In a mid-century world with nearly 10 billion people and endless uses for powering our everyday lives—how will we quench our ever-growing thirst for energy?
Distributed solar and wind power generation is well on its way to decarbonizing the electric grid in many industrialized parts of the world. In some regions, it’s already cheaper on a marginal cost basis to add new renewable energy generation capacity than it is to continue operating existing fossil fuel plants. But there isn’t as clear a solution to meeting the energy demands of sectors that can’t be easily electrified due to their need for either extremely high heat or long-range mobility—or a combination of both. That’s a major problem for significant pockets of the global economy, especially for industries that Autodesk serves, including architecture, engineering, construction, and design and manufacturing.
We need more sustainable, energy-dense ways to power hard-to-abate sectors like shipping, long-haul aviation, trucking, and heavy-duty transportation. Otherwise, nearly a third of global carbon emissions could be left unabated into the future.
Several promising approaches are on the horizon, like clean hydrogen fuel production, but one solution holds a uniquely exciting promise of abundant, near-limitless clean energy: nuclear fusion.
The fusion opportunity
Nuclear energy is often conflated with nuclear fission—the widely commercially available generation process responsible for 18% of US energy production—which is sometimes criticized for its volatility and potential for irreversible environmental damage. However, the distinction between nuclear power derived from fission versus fusion reaction is significant.

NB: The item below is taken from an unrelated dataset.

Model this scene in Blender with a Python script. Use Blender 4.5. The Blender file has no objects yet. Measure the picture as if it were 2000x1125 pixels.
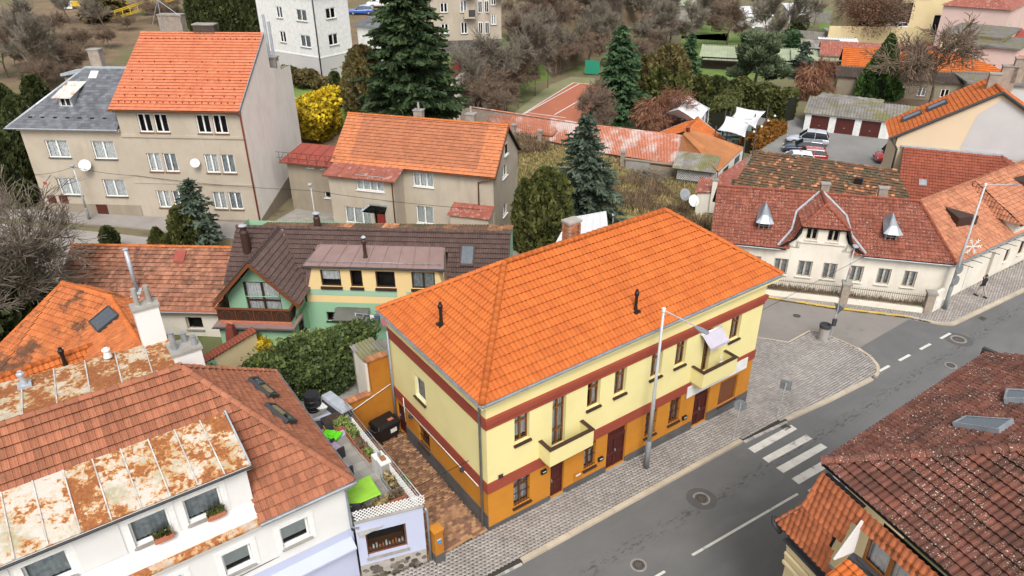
import bpy, math, random
import numpy as np
from mathutils import Vector
random.seed(7); rng = np.random.default_rng(11)
S = bpy.context.scene
COL = S.collection
R = math.radians
# ---------------------------------------------------------------- camera
F, PITCH, ROLL, CAMZ = 1394.5, .4986, -.0056, 25.0      # calibrated from the corner house
cam = bpy.data.cameras.new('camera'); cam.sensor_width = 36; cam.lens = F / 2000 * 36
cam.clip_start = .5; cam.clip_end = 3000
camo = bpy.data.objects.new('camera', cam); COL.objects.link(camo)
camo.location = (0, 0, CAMZ); camo.rotation_euler = (math.pi / 2 - PITCH, 0, 0)
camo.rotation_euler.rotate_axis('Z', ROLL)
S.camera = camo
S.render.resolution_x = 1024; S.render.resolution_y = 576
# ---------------------------------------------------------------- sky and sun (overcast winter noon)
SUN_EL, SUN_AZ = R(50), R(-85)        # azimuth: direction towards the sun, measured from +x
W = bpy.data.worlds.new('World'); S.world = W; W.use_nodes = True
wn = W.node_tree.nodes; wl = W.node_tree.links
sky = wn.new('ShaderNodeTexSky'); sky.sky_type = 'NISHITA'; sky.sun_disc = False
sky.sun_elevation = SUN_EL; sky.sun_rotation = math.pi / 2 - SUN_AZ
sky.dust_density = 4; sky.air_density = 1.0; sky.ozone_density = 1
hs = wn.new('ShaderNodeHueSaturation'); hs.inputs['Saturation'].default_value = .22
bg = wn['Background']; bg.inputs['Strength'].default_value = .135
wl.new(sky.outputs[0], hs.inputs['Color']); wl.new(hs.outputs[0], bg.inputs['Color'])
sd = bpy.data.lights.new('sun', 'SUN'); sd.energy = 1.4; sd.angle = R(22); sd.color = (1, .96, .9)
so = bpy.data.objects.new('sun', sd); COL.objects.link(so)
so.rotation_euler = Vector((math.cos(SUN_AZ) * math.cos(SUN_EL), math.sin(SUN_AZ) * math.cos(SUN_EL), math.sin(SUN_EL))).to_track_quat('Z', 'Y').to_euler()
so.location = (0, 0, 60)
S.view_settings.view_transform = 'Standard'; S.view_settings.look = 'None'
S.view_settings.exposure = 0.66; S.view_settings.gamma = 1
S.render.engine = 'CYCLES'
S.cycles.max_bounces = 5; S.cycles.diffuse_bounces = 3; S.cycles.transparent_max_bounces = 8
# ---------------------------------------------------------------- measuring helpers
cp, sp, cr, sr = math.cos(PITCH), math.sin(PITCH), math.cos(ROLL), math.sin(ROLL)
SA = .6146; SO = (-1.094, 22.982)       # street direction and the near corner of the corner house
def sst(x, y):
 dx, dy = x - SO[0], y - SO[1]
 return dx * math.cos(SA) + dy * math.sin(SA), -dx * math.sin(SA) + dy * math.cos(SA)
def gz(x, y):                           # the ground falls gently along the street
 return -.0444 * min(22, max(-14, sst(x, y)[0]))
def ray(u, v):
 X, Y = u - 1000, v - 562.5
 X, Y = cr * X + sr * Y, -sr * X + cr * Y
 return X / F, cp - Y / F * sp, -sp - Y / F * cp
def at(u, v, z=0):
 a, b, c = ray(u, v); t = (z - CAMZ) / c
 return Vector((a * t, b * t, z))
def atg(u, v, dz=0):
 z = 0
 for _ in range(8):
  P = at(u, v, z + dz); z = gz(P.x, P.y)
 return P
class Fr:
 """a local frame: x along a facade (left to right), y into the house, z up"""
 def __init__(s, P, deg):
  s.o = Vector((P[0], P[1], P[2])); s.a = R(deg); s.c, s.s = math.cos(s.a), math.sin(s.a)
 def w(s, x, y, z=0): return Vector((s.o.x + x * s.c - y * s.s, s.o.y + x * s.s + y * s.c, s.o.z + z))
 def l(s, P):
  dx, dy = P[0] - s.o.x, P[1] - s.o.y
  return Vector((dx * s.c + dy * s.s, -dx * s.s + dy * s.c, P[2] - s.o.z))
 def _r(s, u, v):
  a, b, c = ray(u, v)
  return s.l((0, 0, CAMZ)), Vector((a * s.c + b * s.s, -a * s.s + b * s.c, c))
 def fx(s, u, v, y0=0):
  O, D = s._r(u, v); t = (y0 - O.y) / D.y; return O.x + D.x * t, O.z + D.z * t
 def fy(s, u, v, x0=0):
  O, D = s._r(u, v); t = (x0 - O.x) / D.x; return O.y + D.y * t, O.z + D.z * t
 def fz(s, u, v, z0=0):
  O, D = s._r(u, v); t = (z0 - O.z) / D.z; return O.x + D.x * t, O.y + D.y * t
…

Put simply, fusion reactions are what power and sustain all stars, including our Sun. Unlike conventional nuclear fission reactions, which split one atom into two or more atoms, fusion forges two atoms into one—releasing 3 to 4 times more energy but without the risk of meltdown or radioactive byproducts.
Until recently, fusion technology has remained a borderline science-fiction fantasy, mainly due to the challenge of creating an environment with sufficient temperature, pressure, and confinement time necessary to form and host the plasma in which fusion reactions can occur. Although research into fusion power began in the 1940s, fusion reactor designs have yet to sustainably produce more power than is required to initiate the reaction (known as Q>1). Until then, fusion will remain science fiction and not science fact.
Grid-scale fusion has seen remarkable scientific advancement in recent years, which is encouraging, but the world is still waiting on design approaches that can achieve near-term commercial deployment—especially those that address the unique energy needs of the economy’s hard-to-abate sectors. Today, the promise of fusion energy production is closer to reality than ever, but we have much more rapid innovation to do in this decisive decade.
Why Avalanche Energy?
The Autodesk Foundation is pleased to welcome to our Energy & Materials portfolio Avalanche Energy, a Seattle-based startup that designs, tests, and builds micro fusion reactors for a broad array of off-grid power applications.
Due to their small size, Avalanche’s micro fusion reactors offer the energy density, output, and flexibility to provide abundant clean energy across sectors. The small form factor enables an iterative approach for faster design, build, test, and fix cycles, allowing for a less costly and more modular, near-term, and mobile design than other fusion efforts.
Avalanche’s micro fusion reactors are designed to generate power at a kilowatt scale that can be packaged together for larger megawatt outputs—ideal for mobile and industrial applications, including ground transportation, aviation, space propulsion, and microgrids for remote communities when aggregated into larger power banks and clusters.
Avalanche’s modular, micro fusion reactors hold the potential to revolutionize—and decarbonize—key pockets of the global economy needed to decouple economic growth from emissions.
Our collaboration
The Autodesk Foundation’s investment in Avalanche will support the development of its micro-reactors while accelerating its progress toward commercially viable Q>1 fusion technology. As with all organizations in our investment portfolio, Avalanche has access to Autodesk technology, technical expertise, and networks.
Our collaboration will focus on leveraging Autodesk design capabilities to accelerate Avalanche’s product development cycles, with a particular emphasis on radiative shielding and safety measures for mass-market commercial adoption.
“Avalanche Energy is excited to collaborate with the Autodesk Foundation to reimagine a future where we have micro fusion reactors and how that will impact the design of vehicles and distributed energy, and how we live in a carbon-zero world,” said Avalanche CEO Robin Langtry.
We look forward to advancing one of the world’s first Q>1 nuclear fusion companies as it redefines and reimagines nuclear energy systems for scale.